An article from the journal, Social Change, hopes to draw the attention of readers to the causative factors of domestic violence and its impact on the victim, her family and on society as a whole. Domestic violence is a global issue reaching across national boundaries as well as socio-economic, cultural, racial and class distinctions. This problem is not only widely dispersed geographically, but its incidence is also extensive, making it a typical and accepted behaviour. Its cost to individuals, health systems and society is enormous. Yet no other major problem of public health has been so widely ignored and so little understood.

Domestic violence is perpetrated by, and on, both men and women. However, most commonly, the victims are women, especially in our country as women were always considered weak, vulnerable and in a position to be exploited. Violence has long been accepted as something that happens to women. Cultural mores, religious practices, economic and political conditions may set the precedence for initiating and perpetuating domestic violence, but ultimately committing an act of violence is a choice that the individual makes out of a range of options.

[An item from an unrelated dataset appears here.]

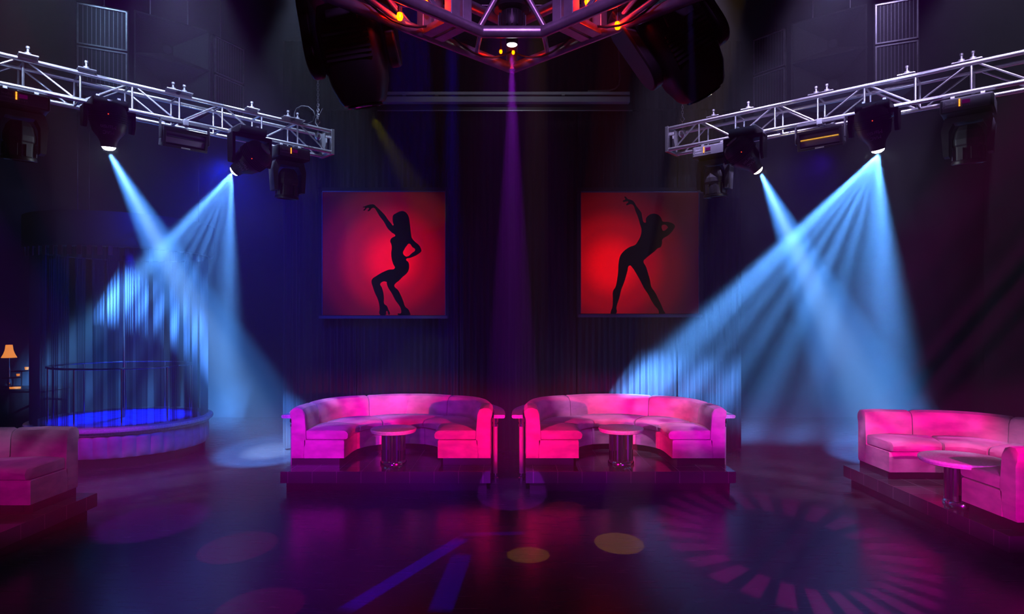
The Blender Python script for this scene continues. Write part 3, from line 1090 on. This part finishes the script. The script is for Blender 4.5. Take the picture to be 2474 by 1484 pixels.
build_truss(TL, 'silver box truss running in from the upper left corner', 5.4, .524, True)
build_truss(TR, 'silver box truss running in from the upper right corner', 5.4, .47, True)


def clamp(T, px, py, label, grp):
    s, x, y = on_truss(T, px)
    t = thing('rigging_clamp', label, 'clamp', (x, y, ZT + .024), math.atan2(T['dy'], T['dx']), grp)
    MB().box(-.085, .085, -.02, .09, .004, .018).build('clamp_plate', M['alu'], t, smooth=False, bevel=.003)
    MB().lathe([(0, .018), (.03, .018), (.03, .045), (.012, .05), (.012, .085), (.018, .09), (.018, .11), (0, .115)], 14, (0, .03, 0)).build('bolt', M['steel'], t)
    return t


LN = ['first clamp from the left edge', 'second clamp from the left edge', 'third clamp from the left edge', 'fourth clamp from the left edge',
      'fifth clamp from the left edge', 'sixth clamp from the left edge', 'last clamp, nearest the truss end']
for px, w in zip((66, 207, 416, 443, 606, 693, 716), LN):
    clamp(TL, px, 0, 'silver clamp on top of the left truss, ' + w, 'clamps on top of the left truss')
RN = ['first clamp, nearest the truss end', 'second clamp from the truss end', 'third clamp from the truss end', 'fourth clamp from the truss end',
      'fifth clamp from the truss end', 'sixth clamp from the truss end', 'last clamp, nearest the right edge']
for px, w in zip((1722, 1806, 1970, 1996, 2190, 2322, 2350), RN):
    clamp(TR, px, 0, 'silver clamp on top of the right truss, ' + w, 'clamps on top of the right truss')


def chain(px, T, label, back=.15):
    s, x, y = on_truss(T, px)
    p = P3(T, max(s, .12), back, ZT)
    t = thing('hoist_chain', label, 'chain', (p.x, p.y, ZT - .12))
    MB().lathe([(0, 0), (.02, 0), (.05, .03), (.05, .09), (.02, .12), (0, .12)], 14).build('shackle', M['chrome'], t)
    MB().path([(0, 0, .1), (0, 0, .22), (.03, 0, .26), (0, 0, .30), (-.03, 0, .26), (0, 0, .22)], .008).build('hook', M['chrome'], t)
    mb = MB()
    z = .30
    i = 0
    while z < RZ - ZT + .12:
        a = (.013, 0) if i % 2 else (0, .013)
        mb.path([(a[0], a[1], z + .006), (a[0], a[1], z + .034), (0, 0, z + .044), (-a[0], -a[1], z + .034), (-a[0], -a[1], z + .006), (0, 0, z - .004), (a[0], a[1], z + .006)], .0045, 5)
        z += .036
        i += 1
    mb.build('chain_links', M['steel'], t)
    return t


chain(781, TL, 'hoist chain with hook holding the end of the left truss')
chain(1637, TR, 'hoist chain with hook holding the end of the right truss')
for T, s_, w in ((TL, 4.9, 'left'), (TR, 4.9, 'right')):
    p = P3(T, s_, .15, ZT)
# cable loop over the left truss
s, x, y = on_truss(TL, 708)
pts = [at(712, 293, y), at(711, 275, y), at(716, 262, y), at(729, 256, y), at(745, 258, y), at(757, 268, y), at(762, 280, y), at(757, 292, y), at(742, 300, y + .05), at(724, 300, y + .05), at(712, 296, y)]
tag(MB().path(pts, .007).build('cable_loop', M['cord']), 'black cable looping above the end of the left truss', 'cable')
s, x, y = on_truss(TL, 770)
pts = [at(779, 262, y + .1), at(772, 277, y + .1), at(763, 287, y + .1), at(762, 297, y + .1), at(768, 306, y + .1)]
tag(MB().path(pts, .006).build('safety_cable', M['cord']), 'thin black cable beside the hoist chain of the left truss', 'cable')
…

Violence not only causes physical injury, it also undermines the social, economic, psychological, spiritual and emotional well-being of the victim, the perpetrator and the society as a whole. It has serious consequences on women’s mental and physical health, including their reproductive and sexual health. These physical and mental health outcomes have social and emotional sequelae for the individual, the family, the community and the society at large.

Gender-based violence is entrenched in the culture of developing nations; hence it is the time to change that culture. There is lot of awareness programmes conducted regarding the issue. In almost all the awareness programmes the contents are legal issues, counselling facilities and measures to take the support of the police. In large majority of the cases the audience is women. There is a need for change in this way of thinking and believing. The men and women are integral part of the society and there is a need for the change of attitude in three ways: Attitude of men towards women, Attitude of women towards men and Attitude of women towards women. Apart from this, what is required for a healthy society is not merely the absence of violence but the presences of positive emotions towards their female counter parts.